Avec le vote à l’Assemblée nationale, ce mercredi, sur le passage à la monnaie unique, nous entrons dans la troisième phase de l’union économique et monétaire qui verra l’euro devenir notre monnaie commune le 1er janvier 1999.

Nous avions fixé quatre conditions au passage à la monnaie unique, lors de la campagne législative, après en avoir longuement débattu entre nous à l’occasion de deux conventions nationales du parti. Cet engagement vis-à-vis des Français est en passe d’être réalisé par l’action résolue, depuis dix mois, du gouvernement de Lionel Jospin. Relance de l’Europe sociale au sommet de Luxembourg, mise en place du Conseil de l’euro face à la Banque centrale européenne, refus d’une surévaluation par rapport au dollar et enfin une zone euro large.

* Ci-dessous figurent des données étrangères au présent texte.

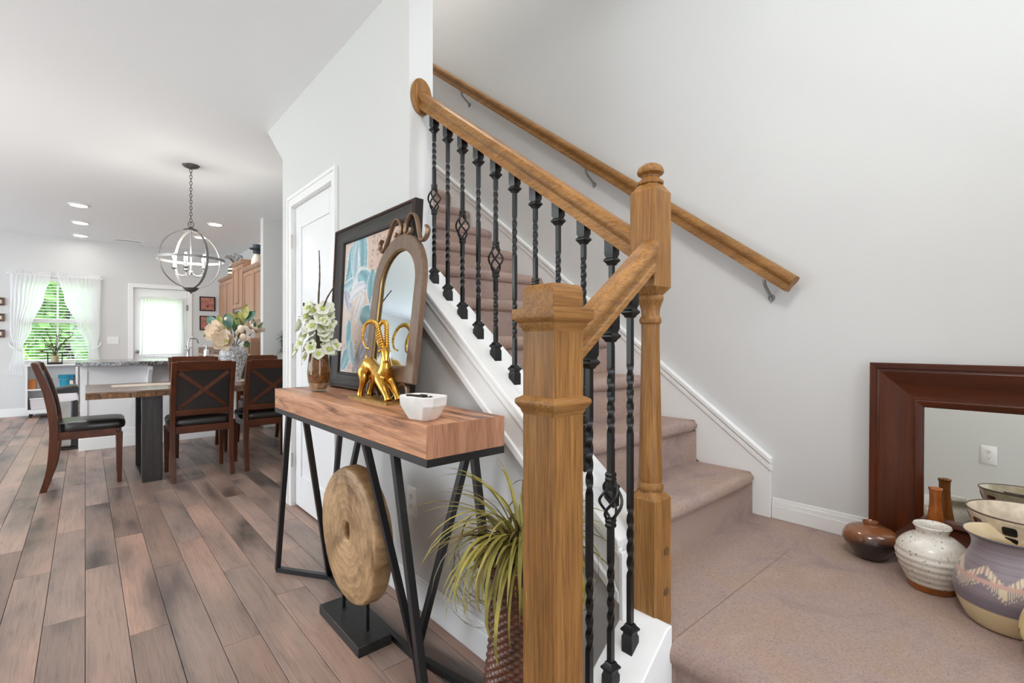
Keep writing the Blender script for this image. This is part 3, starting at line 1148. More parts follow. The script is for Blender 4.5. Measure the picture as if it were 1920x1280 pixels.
def low_rail_z(x):
    return 1.300 + 0.765 * (x - 1.082)


lo_rail = thing('stair_railing', (0.92, 0.697, 0.30), 'short oak and black iron railing between the two newel posts', 'railing')
m = MB()
rail_between(m, (0.776, 0.694, low_rail_z(0.776)), (1.081, 0.694, low_rail_z(1.081)), (0, 1, 0), 1.0)
m.build('handrail', 'oak_x', lo_rail, sharp=30)
for i, x in enumerate((1.004, 0.926, 0.848)):
    baluster(lo_rail, x, 0.697, curb_z(x), low_rail_z(x) + 0.003, i == 1, 0.75, 'x')

# --- rail on the stair wall
wr = thing('wall_handrail', (2.09, 2.4, 1.3), 'oak handrail on metal brackets along the stair wall', 'handrail')
m = MB()


def wr_z(y):
    return 1.322 + 0.748 * (y - 0.72)


rail_between(m, (2.092, 0.715, wr_z(0.715)), (2.092, 4.35, wr_z(4.35)), (1, 0, 0), 1.05, plumb=False)
m.build('handrail', 'oak_y', wr, sharp=30)
for y in (0.80, 1.745, 2.935, 4.1):
    m = MB()
    z = wr_z(y)
    m.tube(curve_pts([(2.092, y, z - 0.004), (2.100, y, z - 0.030), (2.135, y, z - 0.055), (2.168, y, z - 0.075)], 5), 0.0065, 8)
    m.bar((2.092, y - 0.028, z - 0.028 * 0.748 - 0.003), (2.092, y + 0.028, z + 0.028 * 0.748 - 0.003), 0.016, 0.006)
    m.lathe([(0.002, 0), (0.014, 0.0), (0.014, 0.003), (0.006, 0.006), (0.002, 0.006)], 14, M=Matrix.Translation((2.17, y, z - 0.078)) @ Matrix.Rotation(-math.pi / 2, 4, 'Y'))
    m.tube([(2.160, y, z - 0.078), (2.160, y, z - 0.10)], [0.006, 0.003], 8)
    m.build('bracket', 'pewter', wr)


# ================================================================== CONSOLE TABLE AND WHAT STANDS ON IT
TZ = 0.892
TX0, TX1, TY0, TY1 = 0.690, 0.965, 1.127, 2.52
ct = thing('console_table', ((TX0 + TX1) / 2, (TY0 + TY1) / 2, 0), 'slim console table with a thick wooden top on black angled legs', 'table')
MB().box(TX0, TX1, TY0 + 0.003, TY1 - 0.003, TZ - 0.092, TZ).build('table_top', 'console_wood', ct, 0.002)
for y in (TY0, TY1 - 0.0032):
    MB().box(TX0, TX1, y, y + 0.0032, TZ - 0.092, TZ).build('end_grain', 'console_end', ct, 0.001)
m = MB()
zf0, zf1 = TZ - 0.114, TZ - 0.0925
w = 0.022
m.box(TX0, TX1, TY0, TY0 + w, zf0, zf1)
m.box(TX0, TX1, TY1 - w, TY1, zf0, zf1)
m.box(TX0, TX0 + w, TY0 + w, TY1 - w, zf0, zf1)
m.box(TX1 - w, TX1, TY0 + w, TY1 - w, zf0, zf1)
m.build('top_frame', 'black_metal', ct, 0.001)
B1, B2 = (0.862, 2.275), (0.872, 1.500)
F1, F2, R1, R2 = (0.702, 2.52), (0.702, 1.125), (0.952, 2.52), (0.952, 1.125)
hb = 0.011
for a, b in ((F1, B1), (R1, B1), (B1, B2), (B2, F2), (B2, R2)):
    MB().bar((a[0], a[1], hb), (b[0], b[1], hb), 0.022, 0.022).build('base_bar', 'black_metal', ct)
zt = zf0 + 0.004
for a, b in (((0.702, 2.345), F1), ((0.702, 2.115), B1), ((0.952, 2.345), R1), ((0.952, 2.10), B1),
             ((0.702, 1.535), B2), ((0.702, 1.330), F2), ((0.952, 1.290), B2), ((0.952, 1.270), R2)):
    MB().bar((a[0], a[1], zt), (b[0], b[1], 0.012), 0.022, 0.022, up=(1, 0, 0)).build('leg', 'black_metal', ct)

# --- wooden disc on a stand, on the floor below the table
dk = thing('wooden_disc_sculpture', (0.785, 1.825, 0), 'thick round slice of pale weathered wood on a black stand', 'sculpture')
MB().box(0.722, 0.850, 1.635, 2.015, 0.0, 0.037).build('stand_base', 'black_base', dk, 0.002)
for y in (1.935, 1.715):
    m = MB()
    m.box(0.786, 0.798, y - 0.006, y + 0.006, 0.036, 0.20)
    m.build('support_rod', 'black_metal', dk)
R = 0.258
CYD, CZD = 1.828, 0.372
m = MB()
rr = random.Random(5)
wob = [1 + 0.012 * math.sin(2 * math.pi * k / 64 * 3 + 1) + 0.010 * math.sin(2 * math.pi * k / 64 * 5) + 0.004 * rr.uniform(-1, 1) for k in range(64)]


def disc_ring(x, s, hole=False):
    out = []
    for j in range(64):
        t = 2 * math.pi * j / 64
        if hole:
            out.append((x, CYD + 0.004 + s * 0.024 * math.cos(t), CZD + 0.012 + s * 0.042 * math.sin(t) * (1.0 + 0.2 * math.cos(2 * t))))
        else:
            q = R * s * wob[j]
            out.append((x, CYD + q * math.cos(t), CZD + q * math.sin(t)))
    return out


m.loft([disc_ring(0.786, 1, True), disc_ring(0.764, 1.0, True), disc_ring(0.759, 1.4, True), disc_ring(0.757, 0.40), disc_ring(0.757, 0.75), disc_ring(0.758, 0.955), disc_ring(0.764, 0.985),
        disc_ring(0.776, 1.0), disc_ring(0.815, 1.005), disc_ring(0.826, 0.985), disc_ring(0.829, 0.95), disc_ring(0.829, 0.3)])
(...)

Pour ces raisons, les socialistes ont approuvé le passage à l’euro. La droite, quant à elle, a étalé ses divisions et son incohérence. Alors que le chef de l’État s’était engagé solennellement pour affirmer la position de la France en faveur de l’euro, le RPR a décidé de voter « non », puis de ne pas prendre part au vote, pour finir par déposer une motion de censure. Comprenne qui pourra.

Mais cette étape franchie, nous devons poursuivre dans la voie tracée pour affirmer l’Europe sociale, l’Europe politique par la réforme des institutions, l’Europe de la croissance et de l’emploi, l’Europe des services publics.

Cette Europe que nous voulons doit être respectueuse de la Nation française, mais sera une entité nouvelle, fondée sur la coopération et l’intégration entre États. Ce sera l’objet de notre réflexion lors des prochaines semaines. Elle sera l’aspect principal du débat lors d’un séminaire avec le Gouvernement et durant l’année, pour se terminer par une convention Europe-Nation que nous tiendrons au début de 1999. Voilà le chantier qui doit mobiliser nos militants et nos élus pour préparer ensemble un nouvel avenir pour l’Europe.

L’Hebdo des socialistes le 8 mai 1998

Au-delà de l’euro

L’Europe vient de franchir une étape historique puisque onze des quinze pays de l’Union européenne ont décidé de faire, dès à présent, de l’euro leur monnaie.

Nous avons voulu la monnaie unique, choix du cœur par notre attachement à la construction européenne, et de la raison, car l’euro est un outil de stabilité au service de la croissance dans un monde jusque-là dominé par le dollar. Nous voulons l’Europe. Mais nous savons qu’à l’avenir les Français ne se mobiliseront que si les objectifs assignés à l’Union sont ceux qui touchent leur vie quotidienne, à savoir l’emploi, le pouvoir d’achat, la lutte contre les inégalités, et que si la construction européenne s’infléchit dans le sens de plus de démocratie, de transparence et d’efficacité. Car en définitive, il est de notre responsabilité, à nous socialistes et sociaux-démocrates, de construire cette Europe politique, tandis que la droite et les libéraux se contenteront toujours d’une simple Europe « zone de libre-échange ».

À un moment où les adversaires de la construction européenne jouent sur les peurs de nos concitoyens, il est nécessaire de bâtir un projet commun, précisant l’avenir que nous souhaitons pour l’Europe dans le respect de l’identité et de la souveraineté des nations qui la composent, fruit de notre histoire commune.

L’Europe doit être aujourd’hui synonyme de volonté politique, car elle offre les dimensions nécessaires pour élargir les marges de manœuvre des politiques nationales. Ainsi, l’Union monétaire donne l’occasion de retrouver collectivement une souveraineté qui nous échappait.

Cependant, pour rencontrer l’adhésion des citoyens, il faut mettre en œuvre les procédures qui leur permettront de peser au niveau national et européen sur les décisions qui les concernent directement.

C’est le sens du travail que nous avons engagé lors du séminaire parti-Gouvernement, et que nous poursuivrons tout au long de l’année 98 pour préparer la convention du parti au début 1999. Cet « Hebdo-Idées » est une première contribution à cette réflexion sur les rapports entre la Nation et l’Europe.